Making an Impact at the Nation’s Highest Court

We took our fight for gun safety all the way to the Supreme Court this year to demand that justices put the lives of women and families above the interests of the gun industry in a pivotal case that will determine whether domestic abusers will be allowed to arm themselves. 

The Rahimi case first came to national attention in February, when a panel of extreme judges from the U.S. Court of Appeals for the Fifth Circuit struck down a 30-year-old federal law prohibiting people subject to domestic violence restraining orders from possessing guns. The Fifth Circuit ruled in favor of defendant Zackey Rahimi, despite his extensive history of domestic violence and dangerous behavior with guns.

In response to this extreme and deadly decision, Everytown Law urged the Supreme Court to take up the case and filed an amicus brief urging the Court to reverse the Fifth Circuit’s decision and side with victims and survivors of domestic violence. When it came time for justices to hear oral arguments on November 7, Everytown Law, in coordination with Moms Demand Action and Students Demand Action, spearheaded a rally outside of the Supreme Court that was attended by hundreds of advocates and partner organizations. 

Now, all eyes are on the Court as we await its decision, which is expected in the spring or summer of 2024. But Moms Demand Action and Students Demand Action volunteers across the country, many of whom are survivors of gun violence, are continuing to mobilize to make sure every American knows what’s at stake with this Supreme Court decision. And we’ll keep fighting to put the safety of women and families above the interests of the gun lobby.

Setting the Stage for the 2024 Election

Since 2017, hundreds of Moms Demand Action volunteer leaders have run for elected office and dozens have won seats—from town councils and school boards to Congress. In 2021, Everytown Victory Fund launched the Demand a Seat program to increase the number of volunteers running for office at every level of government. The program gives volunteers the tools, training, and mentorship they need to succeed. And since 2021, more than 750 volunteers, survivors of gun violence, and candidates have been accepted into the program and more than 250 volunteers have been elected to office.

Building on an incredibly strong 2022 midterm cycle, Demand a Seat continued with great success in 2023, training two cohorts of volunteers and survivors of gun violence, running candidate boot camps, and launching the first-ever Demand a Seat: Students Edition. This year alone, 162 Moms Demand Action volunteers ran for office in 28 states, with 96 winning their elections. That’s nearly four times the number who ran in previous off-year elections in 2021. And we’re bringing new leaders into the fold: of the Moms Demand Action volunteers who ran for office in 2023, 71 percent were non-incumbents.

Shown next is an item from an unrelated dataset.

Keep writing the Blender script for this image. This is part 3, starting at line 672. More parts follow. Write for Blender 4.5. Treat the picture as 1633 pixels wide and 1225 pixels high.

Here are some more highlights from our volunteers who ran in 2023: 

  • 42 percent of total wins were city or county councils
  • 35 percent of total wins were school board races
  • 11 percent of total wins were state legislative seats in Virginia and New Jersey
  • 9 percent of total wins were mayoral races

Now, as all eyes turn to the 2024 elections, Everytown and its grassroots networks of Moms Demand Action and Students Demand Action are ready to make history yet again by sending the strongest gun safety administration ever back to the White House and sweeping gun sense champions to victory at every level of government, including lawmakers who got their start as volunteers in our movement.